Andrew Waggoner (b. 1960, New Orleans) grew up in New Orleans, Minneapolis and Atlanta. He studied composition at the New Orleans Center for Creative Arts, continuing his education at the Eastman School of Music and Cornell University, where he earned the Doctor of Musical Arts degree in 1986. For several years he was an announcer and producer at WXXI-FM, the National Public Radio affiliate in Rochester, New York. He has also worked as an independent producer at WNYC FM in New York City. Mr. Waggoner has received grants from ASCAP, Yaddo, The New York State Council on the Arts, Meet the Composer, the New York Federation of Music Clubs, the Eastman School of Music and Syracuse University.
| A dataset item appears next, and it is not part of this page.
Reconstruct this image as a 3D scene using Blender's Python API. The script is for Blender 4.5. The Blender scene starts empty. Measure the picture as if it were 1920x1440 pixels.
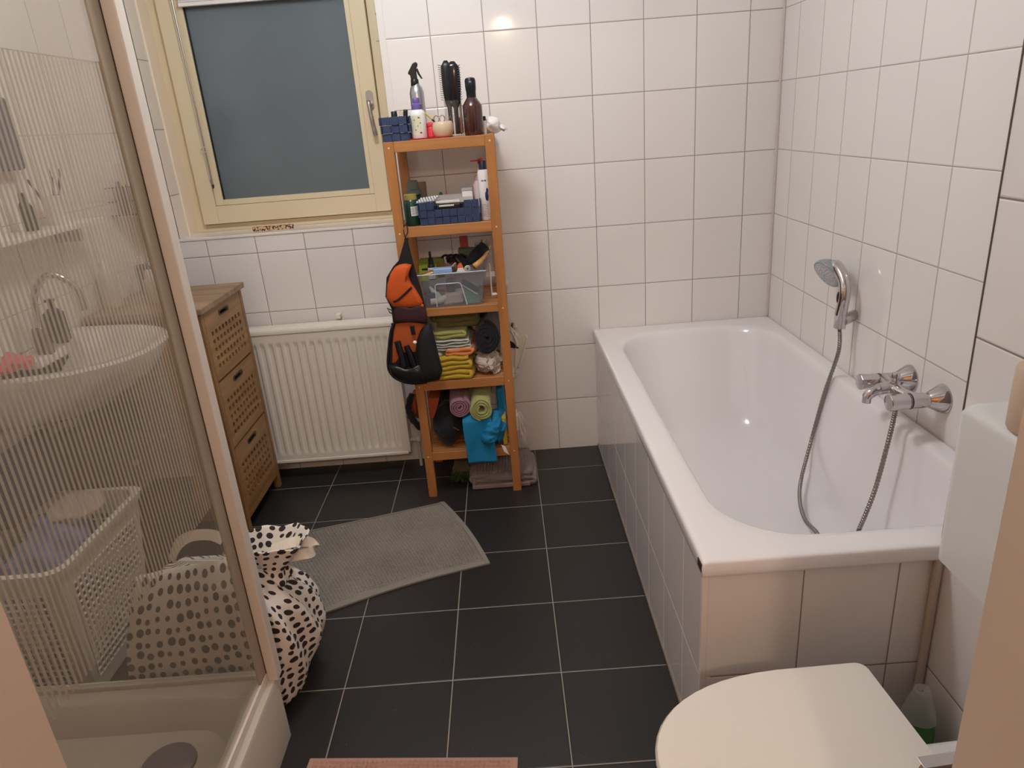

His music has been played by the Saint Louis Symphony Orchestra, the Los Angeles Philharmonic, the Denver Symphony, the Syracuse Symphony, the Cassatt Quartet, the Corigliano Quartet, The Pittsburgh New Music Ensemble, The California EAR UNIT, pianist Gloria Cheng, and the Bohuslav Martinu Philharmonic of Zlin, Czech Republic. His work has been recorded for and appears on Vienna Modern Masters and CRI, and is published by MMB Music. In addition to his concert works, Mr. Waggoner has also composed extensively for theatre and for film. He is currently Director of the Syracuse University School of Music, and is Co-Director of the Seal Bay Festival of American Chamber Music in Vinalhaven, Maine.